8 And he made the most holy house, the length whereof, was, according to the breadth of the house, twenty cubits, and, the breadth thereof, twenty cubits, —and he covered it with fine gold, to [the number of] six hundred talents;
Verder maakte hij het huis van het heilige der heiligen, welks lengte, naar de breedte van het huis, was twintig ellen, en de breedte daarvan twintig ellen; en hij overtoog dat met goed goud, tot zeshonderd talenten.
9 and, the weight of the nails, amounted to fifty shekels of gold, —and, the upper chambers, covered he with gold.
En het gewicht der nagelen was tot vijftig sikkelen gouds; en hij overtoog de opperzalen met goud.
10 And he made, in the most holy house, two cherubim, of carved work, —and covered them with gold.

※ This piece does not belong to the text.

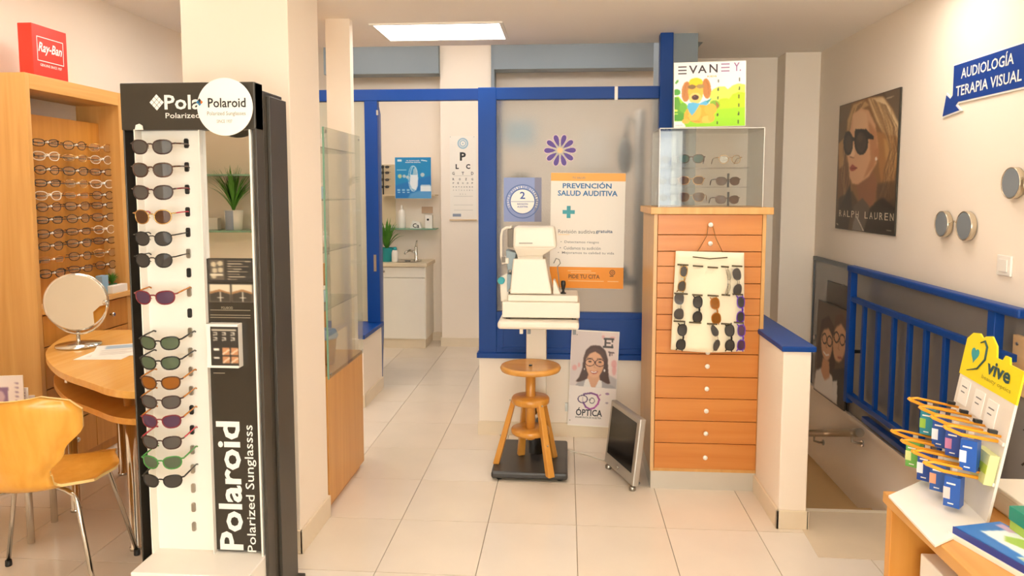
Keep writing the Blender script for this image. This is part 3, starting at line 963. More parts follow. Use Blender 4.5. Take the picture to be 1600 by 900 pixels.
# red box on the cabinet
q0, q1 = at(53, 118, 0, CX - .03), at(107, 125, 0, CX - .03)
rbx = CX - .03
y0_, y1_ = q0.y + .0, q1.y
zt2 = at(52, 36, 0, rbx).z
rt = thing('red_box', 'red glossy promotional box standing on top of the wooden cabinet', 'box', (rbx - .06, (y0_ + y1_) / 2, zt))
part('carton', B(rbx - .075, rbx, y0_, y1_, zt, zt2), REDM, rt, bevel=.003)
TRB = plane((rbx, (y0_ + y1_) / 2, (zt + zt2) / 2), (0, 1, 0), (0, 0, 1))
b = MB(); w_ = y1_ - y0_; h_ = zt2 - zt
text(b, 'Ray-Ban', TRB, 0.0, .015, w_ * .66, h_ * .24, .022, shear=.25)
text(b, 'GENUINE SINCE 1937', TRB, 0, -h_ * .26, w_ * .62, h_ * .05, .01)
rr = w_ * .38; hh = h_ * .22
for (xa, xb, za, zb) in ((-rr, rr, hh + .012, hh + .016), (-rr, rr, -hh + .008, -hh + .012), (-rr, -rr + .004, -hh + .01, hh + .014), (rr - .004, rr, -hh + .01, hh + .014)):
    flatpoly(b, TRB, [(xa, za), (xb, za), (xb, zb), (xa, zb)], .001)
part('lettering', b, WHITEINK, rt)

# things on the cabinet counter
t = thing('potted_plant', 'small green plant on the counter behind the round mirror', 'plant', (CX - .05, at(176, 460, 0, CX - .05).y, zcnt))
lc = t.location.copy()
part('pot', MB().lathe([(.022, 0), (.028, .05), (.024, .05), (.02, .04)], lc, 16), mat('green_pot', '#3E6E3C', .5), t)
rnd = random.Random(3)
lf = MB()


def blades(lf, c, n, h, spread, w, rnd, droop=.3):
    for i in range(n):
        a = rnd.uniform(0, 2 * math.pi); s_ = spread * rnd.uniform(.25, 1); hh = h * rnd.uniform(.6, 1)
        dx, dy = math.cos(a), math.sin(a); px_, py_ = -dy, dx
        vs = []
        for k in range(6):
            u = k / 5
            ww_ = w * (1 - u ** 2) * (0.5 + u if u < .5 else 1) + .0006
            x = c[0] + dx * s_ * u ** 1.4; y = c[1] + dy * s_ * u ** 1.4; z = c[2] + hh * (u - droop * u ** 3 * s_ / spread)
            vs += [(x - px_ * ww_, y - py_ * ww_, z), (x + dx * .001, y + dy * .001, z - ww_ * .4), (x + px_ * ww_, y + py_ * ww_, z)]
        fs = []
        for k in range(5):
            o = k * 3
            fs += [(o, o + 1, o + 4, o + 3), (o + 1, o + 2, o + 5, o + 4)]
        lf.add(vs, fs, True)


blades(lf, (lc.x, lc.y, zcnt + .04), 40, .09, .05, .006, rnd)
part('foliage', lf, LEAF, t)
cpos = lambda px: at(px, 460, 0, CX - .03).y
solo('carton', B(CX - .06, CX - .02, cpos(158), cpos(168), zcnt, zcnt + .11), mat('pale_blue_card', '#8FB4CE', .5), 'narrow pale blue carton beside the small plant on the counter', 'box', bevel=.002)
solo('carton', B(CX - .03, CX + .01, cpos(166), cpos(190), zcnt, zcnt + .045), OFFW, 'low white carton lying on the counter behind the round mirror', 'box', bevel=.002)
bt = thing('bottle', 'small brown bottle with pale cap at the end of the counter', 'bottle', (CX - .09, cpos(188) + .03, zcnt))
part('body', MB().lathe([(.024, 0), (.026, .004), (.026, .07), (.018, .085)], bt.location, 16), mat('brown_bottle', '#B5713C', .3), bt)
part('cap', MB().lathe([(.018, .085), (.026, .09), (.026, .13), (.02, .133)], bt.location, 16), mat('tan_cap', '#C9A67C', .4), bt)

# ------------------------------------------------------------ oval desk
TZ = .75
out = [(-1.585, 2.60), (-1.72, 2.62), (-1.862, 2.72), (-2.06, 2.84), (-2.22, 2.98), (-2.40, 3.18), (-2.50, 3.34), (-2.58, 3.52), (-2.62, 3.66), (-2.60, 3.76), (-2.50, 3.80), (-2.2, 3.82), (-1.9, 3.80), (-1.70, 3.70), (-1.64, 3.4), (-1.63, 2.85), (-1.60, 2.70)]


def smooth_out(p, n=2):
    for _ in range(n):
        q = []
        for i in range(len(p)):
            a, b_ = Vector(p[i]), Vector(p[(i + 1) % len(p)])
            q += [tuple(a * .75 + b_ * .25), tuple(a * .25 + b_ * .75)]
        p = q
    return p


so = smooth_out(out)
desk = thing('oval_desk', 'light wood oval consulting desk with lower shelf and chrome legs', 'desk', (-2.05, 3.25, 0))
part('desktop', MB().prism(so, TZ - .028, TZ), wood('desk_top_wood', '#DDA04C', '#E6B060', 'Y', .25), desk, bevel=.004)
cxy = Vector((-2.02, 3.25))
so2 = [tuple(cxy + (Vector(p) - cxy) * .93 + Vector((-.02, .03))) for p in so]
part('lower_shelf', MB().prism(so2, TZ - .155, TZ - .13), wood('desk_shelf_wood', '#CF8F3C', '#DA9E4C', 'Y', .3), desk, bevel=.003)
for (x, y) in ((-1.80, 2.86), (-2.30, 3.20), (-1.75, 3.55), (-2.35, 3.65)):
    part('leg', MB().lathe([(.024, 0), (.024, .012), (.020, .014), (.020, TZ - .03)], (x, y, 0), 20), CHROME, desk)
part('modesty_panel', B(-2.32, -1.74, 3.66, 3.68, .02, TZ - .16), BEECHD, desk)
# papers and mirror on the desk
for k, (a, lb_) in enumerate(((8, 'white printed leaflet lying on the oval desk, left one'), (-14, 'white printed leaflet lying on the oval desk, partly under another'))):
    c = at(186 - k * 8, 548 + k * 3, 2, TZ)
    T = Matrix.Translation((c.x, c.y, TZ + .003 - k * .0015)) @ Matrix.Rotation(math.radians(a + 20), 4, 'Z')
    t = thing('leaflet', lb_, 'leaflet', (c.x, c.y, TZ), group='leaflets on the oval desk')
    bb = MB(); bb.T = T; bb.box(-.105, .105, -.148, .148, -.001, 0)
    part('sheet', bb, OFFW, t)
    p_ = Paint(100, 140, 30, 42, '#f2ede2')
    p_.poly([(20, 10), (80, 10), (80, 50), (20, 50)], '#9fb6c6')
    for j in range(6): p_.line([(14, 62 + j * 11), (84 - 8 * (j % 3), 62 + j * 11)], 3, '#aaa396')
    p_.obj('print', T, .2, .28, t)
m0 = at(123, 541, 2, TZ)
mr_ = (X(166, m0.y, 472) - X(79, m0.y, 472)) / 2
mz = Z(472, m0.y, 122)
t = thing('makeup_mirror', 'round chrome tilting table mirror standing on the oval desk', 'mirror', (m0.x, m0.y, TZ))
part('base', MB().lathe([(.098, 0), (.102, .004), (.1, .012), (.03, .018), (.012, .026)], (m0.x, m0.y, TZ), 40), CHROME, t)
part('stem', MB().lathe([(.009, .02), (.008, .06), (.012, .066), (.008, .072), (.008, mz - TZ - mr_ - .012)], (m0.x, m0.y, TZ), 14), CHROME, t)
ya_ = MB().tube([(m0.x + (mr_ + .014) * math.cos(a), m0.y, mz + (mr_ + .014) * math.sin(a)) for a in [math.pi + i * math.pi / 20 for i in range(21)]], .005, 8)
for s in (-1, 1): ya_.cyl((m0.x + s * (mr_ + .004) - .008, m0.y, mz), .011, .018, 12, 'x')
part('yoke', ya_, CHROME, t)
T = Matrix.Translation((m0.x, m0.y, mz)) @ Matrix.Rotation(math.radians(22), 4, 'Z')
hd = MB(); hd.T = T; hd.lathe([(mr_ - .006, -.008), (mr_, -.004), (mr_, .004), (mr_ - .006, .008)], (0, 0, 0), 48, 'y')
part('rim', hd, CHROME, t)
hd = MB(); hd.T = T; hd.lathe([(mr_ - .009, -.0105), (mr_ - .006, -.0095), (mr_ - .006, -.0085)], (0, 0, 0), 48, 'y')
part('mirror_glass', hd, MIRROR, t)


# ------------------------------------------------------------ shell chairs
def interp(tab, v):
    for (a, wa), (b_, wb) in zip(tab[:-1], tab[1:]):
        if v <= b_:
            u = (v - a) / (b_ - a); u = u * u * (3 - 2 * u)
            return wa + (wb - wa) * u
    return tab[-1][1]


def shell_chair(x, y, rz, label):
    t = thing('shell_chair', label, 'chair', (x, y, 0), math.radians(rz), 'bent ply chairs at the oval desk')
    W0 = WM[t.name]
    # centre profile from the front edge of the seat to the top of the back (local: faces +y)
    prof = [(.235, .435), (.20, .45), (.12, .447), (.02, .438), (-.08, .436), (-.15, .445), (-.19, .48), (-.212, .54), (-.228, .61), (-.245, .69), (-.258, .77), (-.262, .80)]
    wid = [(0, .12), (.05, .19), (.25, .245), (.42, .21), (.52, .105), (.60, .09), (.72, .15), (.85, .222), (.93, .225), (.975, .19), (1.0, .10)]
    L = [0]
    for a, b_ in zip(prof[:-1], prof[1:]): L.append(L[-1] + math.hypot(b_[0] - a[0], b_[1] - a[1]))
    n, m = 44, 14
    top = []; bot = []
    for i in range(n + 1):
        d = L[-1] * i / n
        k = max(j for j in range(len(L)) if L[j] <= d + 1e-9); k = min(k, len(prof) - 2)
        u = (d - L[k]) / (L[k + 1] - L[k])
        py_, pz_ = prof[k][0] + (prof[k + 1][0] - prof[k][0]) * u, prof[k][1] + (prof[k + 1][1] - prof[k][1]) * u
        ty, tz = prof[k + 1][0] - prof[k][0], prof[k + 1][1] - prof[k][1]; l = math.hypot(ty, tz)
        ny, nz = tz / l, -ty / l     # towards the sitter
        w = interp(wid, i / n)
        for j in range(m + 1):
            s_ = (j / m - .5) * 2
            cup = .035 * abs(s_) ** 2 * (1 if i / n > .55 else .35)
            top.append((s_ * w, py_ + ny * (cup + .005), pz_ + nz * (cup + .005)))
            bot.append((s_ * w, py_ + ny * (cup - .005), pz_ + nz * (cup - .005)))
    fs = []; N = (n + 1) * (m + 1); e = []
    for i in range(n):
        for j in range(m):
            a = i * (m + 1) + j
            fs.append((a, a + m + 1, a + m + 2, a + 1)); fs.append((N + a, N + a + 1, N + a + m + 2, N + a + m + 1))
    def strip(ids):
        for a, b_ in zip(ids[:-1], ids[1:]): e.append((a, b_, N + b_, N + a))
    strip([i * (m + 1) for i in range(n + 1)]); strip([i * (m + 1) + m for i in range(n + 1)][::-1])
    strip([j for j in range(m + 1)][::-1]); strip([n * (m + 1) + j for j in range(m + 1)])
    b = MB(); b.T = W0
    b.add(top + bot, fs + e, [True] * len(fs) + [False] * len(e))
    b.mi = [0] * len(fs) + [1] * len(e)
    part('shell', b, [SEATW, SEATE], t)
    for sx in (-1, 1):
        for sy in (-1, 1):
            b = MB(); b.T = W0
            fx_, fy_ = sx * .24, sy * .22 + .01
            b.tube([(sx * .03, sy * .05 + .01, .425), (sx * .12, sy * .12 + .01, .424), (sx * .155, sy * .15 + .01, .415), (sx * .168, sy * .16 + .01, .39), (fx_, fy_, .02)], .0085, 10)
            lg = part('leg', b, CHROME, t)
            b = MB(); b.T = W0; b.lathe([(.012, 0), (.013, .004), (.012, .024)], (fx_, fy_, 0), 12)
            part('foot_cap', b, BLACK, lg)
    b = MB(); b.T = W0; b.lathe([(.06, 0), (.07, .003), (.07, .010), (.05, .013)], (0, .01, .418), 20)
    part('mount_plate', b, STEEL, t)
    return t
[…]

Ook maakte hij, in het huis van het heilige der heiligen, twee cherubim van uittrekkend werk, en hij overtoog die met goud.
11 And, as for the wings of the cherubim, the length of them, was twenty cubits, —the one wing, by the cubit was five, reaching to the wall of the house, and, the other wing, five cubits, reaching to the wing of the other cherub;
Aangaande de vleugelen der cherubim, hun lengte was twintig ellen; des enen vleugel was van vijf ellen, rakende aan den wand van het huis, en de andere vleugel van vijf ellen, rakende aan de vleugel des anderen cherubs.
12 and, the wing of the other cherub, was five cubits, reaching to the wall of the house, —and, the other wing, was five cubits, cleaving to the wing of the other cherub:
Insgelijks was de vleugel des anderen cherubs van vijf ellen, rakende aan den wand van het huis; en de andere vleugel was van vijf ellen, klevende aan den vleugel des anderen cherubs.
13 the wings of these cherubim, outspread, were twenty cubits, —and, they themselves, were standing upon their feet, and, their faces, were inward.
De vleugelen dezer cherubim spreidden zich uit twintig ellen; en zij stonden op hun voeten, en hun aangezichten waren huiswaarts.
14 And he made a vail, of blue and purple, and crimson and byssus cloth, —and raised thereon cherubim.
Hij maakte ook den voorhang van hemelsblauw, en purper, en karmozijn, en fijn linnen; en hij maakte cherubs daarop.
15 And he made, for the front of the house, two pillars, thirty five cubits in length, —and, the capital which was upon the top of each, was five cubits.
Nog maakte hij voor het huis twee pilaren, van vijf en dertig ellen in lengte; en het kapiteel, dat op derzelver hoofd was, was van vijf ellen.
16 And he made wreathen chains in the shrine, and put them upon the top of the pillars, —and he made one hundred pomegranates, and put them in the chains,
Ook maakte hij ketenen, als in de aanspraakplaats, en hij zette ze op de hoofden der pilaren; daartoe maakte hij honderd granaatappelen, en zette ze tussen de ketenen.
17 And he reared up the pillars in front of the temple, one, on the right, and, one, on the left, —and called the name of that on the right hand, Jachin, and the name of that on the left, Boaz.
En hij richtte de pilaren op voor aan den tempel, een ter rechterhand, en een ter linkerhand; en hij noemde den naam van den rechter Jachin, en den naam van den linker Boaz.